Şentop, mektubunda şöyle dedi:
"Öncelikle belirtmek isterim ki; TBMM Başkanlık makamı tarafından TBMM'nin adının böylesi bir iddiayla anılmaması, milletvekillerimizin zan altında bırakılmaması ve gerektiği takdirde iddia edilen hususla ilgili hukuki süreçlerin başlatılabilmesi açısından söz konusu iddiayla ilgili varsa bilgi ve belgelerin adli makamlara ve TBMM Başkanlığı'na gönderilmesi hususunda kaleme alınan 27 Mayıs 2021 tarihli yazı aynı gün İçişleri Bakanlığı'na iletilmiştir. Bu yazıya cevaben İçişleri Bakanı Süleyman Soylu tarafından Başkanlığımıza gönderilen 16 Haziran 2021 tarihli yazıda ise, bahse konu eylem ile ilgili olduğu değerlendirilen siyasetçinin Gazi Meclisimizin çatısı altında yer alan bir milletvekili olmadığı, tüm hususlar ve iddialara ilişkin olarak adli makamlara başvurulduğu ve sürecin devam ettiği bilgisi verilmiş olup; bu hususları 17 Haziran 2021 tarihli basın açıklamamda dile getirmiş bulunmaktayım. Bu çerçevede ilgide kayıtlı dilekçelerinizde bahsi geçen iddialarla ilgili yaptığım girişimler sonucu edindiğim bilgilerin tamamını partiniz mensupları dahil tüm kamuoyu ile zaten paylaşmış olmam ve tarafınıza iletebileceğim, basın açıklamamda ifade ettiğim hususlar dışında kalan başka bir bilgi bulunmaması sebebiyle, yazılı olarak cevap vermemeyi tercih etmiş bulunmaktayım. Bu çerçevede anılan iddianın adli makamlara ulaştırıldığı bilgisi edinildikten ve kamuoyu ile paylaşıldıktan sonra, konuyla ilgili yargı sürecinin tamamlanmasını beklemek dışında gerek TBMM gerekse TBMM Başkanlığı tarafından yapılabilecek resmi bir işlem bulunmadığı malumlarınızdır."

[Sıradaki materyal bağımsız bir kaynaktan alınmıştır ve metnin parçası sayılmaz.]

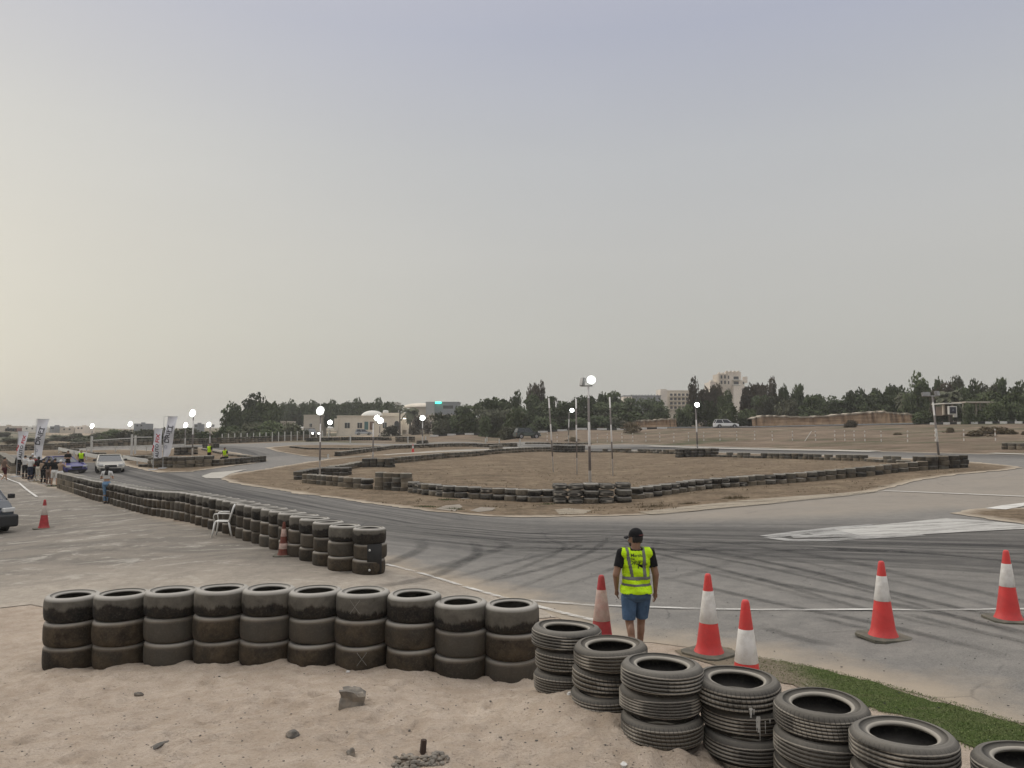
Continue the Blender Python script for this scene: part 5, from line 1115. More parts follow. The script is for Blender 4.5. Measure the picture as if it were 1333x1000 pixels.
bare('striped pole leaning left, leftmost of the three bare infield poles', 720, 56, 518.5, -.06); bare('upright striped pole, middle of the three bare infield poles', 750.5, 55, 519.5, -.008); bare('striped pole, rightmost of the three bare infield poles', 797, 53, 517, -.035)
# ------------------------------------------------------------ fence posts, rails, gantry
PW = mat_bands('post_bands', (.33, .25, .2), (.66, .64, .6), .56, .58, .1); WR = M('white_rail', (.55, .54, .5), .6, .2, 3, .1)
pp = [(809,110),(823,110),(840,110),(858,110),(876,108),(895,108),(915,107),(936,106),(958,105),(981,104),(1004,101),(1030,99),(1060,96),(1085,94),(1098,93),(1110,92),(1124,90),(1145,88),(1179,85),(1215,83.5),(1252,82),(1293,80.5)] + [(712,118),(725,116),(777,113),(790,112)]
pr = empty
for i, (px, d) in enumerate(pp):
    q = AT(px, d); q = (q[0], q[1], Hg(q[0], q[1])); m = MB(); m.tube([(0, 0, -.1), (rt.uniform(-.04, .04), 0, 1.22)], .05, 8); o = m.build('fence_post', PW, loc=q)
    far_ = sorted(p[0] for p in pp).index(px) + 1
    tag(o, 'thin white post, %s from the left in the fence line before the road bank' % ordn(far_), 'post', 'white fence posts before the road bank')
q = AT(1055, 96); m = MB(); m.tube([(q[0] - .9, q[1], Hg(q[0] - .9, q[1])), (q[0] + .1, q[1] + .3, q[2] + 1.2)], .035, 6); tag(m.build('brace_post', WR), 'pale slanting brace leaning on the fence post', 'post')
for i in range(18):  # posts on the far wall at left
    px = 287 + i * 8.2; d = 118; q = AT(px, d); m = MB(); m.box((0, 0, .7), (.12, .12, 1.5)); o = m.build('fence_post', WR, loc=(q[0], d + 1.2, Hg(q[0], d + 1.2)))
    tag(o, 'short white post, %s from the left above the far tyre wall' % ordn(i + 1), 'post', 'white posts above the far tyre wall')
for i, (px, py, hh) in enumerate([(96,598,.8),(632,580,1.),(650,579,.8),(677,583,1.1),(554,577,1.),(531,577,1.),(456,577,1.),(427,598,.5),(634,575,.8)]):
    q = G(px, py); m = MB(); m.box((0, 0, hh / 2), (.16, .16, hh)); tag(m.build('marker_post', WR, loc=(q[0], q[1], Hg(*q[:2]))), 'stubby white marker post, %s from the left among the far walls' % ordn(sorted([96,632,650,677,554,531,456,427,634]).index(px) + 1), 'post', 'stubby white marker posts')
def rail(label, px, z0, w_, m=WR):
    P = [G(*p) for p in px]; t = MB()
    for a, b in zip(P, P[1:]):
        a = Vector((a[0], a[1], Hg(*a[:2]) + z0)); b = Vector((b[0], b[1], Hg(*b[:2]) + z0)); d = b - a; t.box((a + b) / 2, (d.length, .08, w_), rz=math.atan2(d.y, d.x), ry=-math.asin(d.z / d.length))
    o = empty('guard_rail', (0, 0, 0), 0, label, 'guard rail'); t.build('rail', m, o)
    s = MB()
    for a in P: q = MB(); q.box((a[0], a[1] + .07, Hg(*a[:2]) + z0 / 2), (.09, .06, z0)); q.build('post', m, o)
rail('pale low guard rail running from the crowd to the silver car', [(76,591),(92,595),(112,599.5),(134,604)], .55, .32)
rail('pale low guard rail behind the silver car towards the flags', [(160,602.5),(178,606),(198,609.5)], .5, .28)
rail('long thin guard rail across the dirt behind the flags', [(112,590.5),(150,589),(190,588),(240,586)], .6, .22)
ga = [AT(122, 78), AT(174, 78), AT(178.5, 80)]; gt = empty('gantry', ga[0][:2] + (Hg(*ga[0][:2]),), 0, 'white post frame with a low crossbar and net beside the far track', 'frame')
for q, ty in zip(ga, (568, 565.5, 567)):
    z0 = Hg(q[0], q[1]); m = MB(); m.box((q[0] - ga[0][0], q[1] - ga[0][1], (ZT(q, ty) - z0) / 2 + z0 - Hg(*ga[0][:2])), (.16, .16, ZT(q, ty) - z0)); m.build('post', WR, gt)
zz = Hg(*ga[0][:2])
for a_, b_, pa, pb in ((ga[0], ga[1], 573.5, 570.5), (ga[1], AT(200, 80), 569.3, 569.2)):
    m = MB(); A_ = Vector((a_[0], a_[1], ZT(a_, pa))) - Vector((*ga[0][:2], zz)); B_ = Vector((b_[0], b_[1], ZT(b_, pb))) - Vector((*ga[0][:2], zz)); m.tube([A_, B_], .05, 6); m.build('crossbar', WR, gt)
m = MB()
for k in range(14):
    x0 = ga[0][0] + (ga[1][0] - ga[0][0]) * k / 14; 
    m.tube([(x0 - ga[0][0], 0, ZT(ga[0], 573.3 - .2 * k) - zz), (x0 - ga[0][0] + .15, 0, ZT(ga[0], 575.2 - .2 * k) - zz)], .035, 4)
m.build('net', M('net', (.2, .2, .18), .9), gt)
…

TBMM Başkanı olarak görevinin, mevcut milletvekilleriyle sınırlı bir görev olmadığını, önceki dönem milletvekillerinin haklarından da sorumlu olduğunu belirten Şentop, "Yargıya intikal etmiş bir konuda, somut olarak TBMM Başkanı'na düşen hangi hukuki sorumluluğa tekabül ettiği anlaşılamamıştır. Bu çerçevede ilgide kayıtlı dilekçelerde tarafımdan beklenen husus eğer dilekçelerinizde bahsi geçen iddiaya konu kişinin adının açıklanması ise, öncelikle söz konusu iddianın sahibinin şahsım olmadığını, dolayısıyla bu kişinin kim olduğunun açıklanmasının tarafımdan istenilmesinin makul olmadığını hatırlatmak isterim. Tüm milletvekillerimizin kanunlarla kendilerine tanınan haklardan en iyi şekilde yararlanmalarını temin etme azim ve kararlılığı ile yerine getirdiğimin bilinmesini isterim. Ancak bu görevimi yerine getirirken, Anayasa'nın 6'ncı maddesinde yer alan 'hiçbir kimse veya organ kaynağını Anayasadan almayan bir devlet yetkisi kullanamaz' hükmü gereğince, Anayasa, İç Tüzük veya kanunlarla tarafıma tanınmayan bir yetkiyi kullanmamın TBMM Başkanı olarak şahsımdan beklenemeyeceği açıktır" ifadelerini kullandı.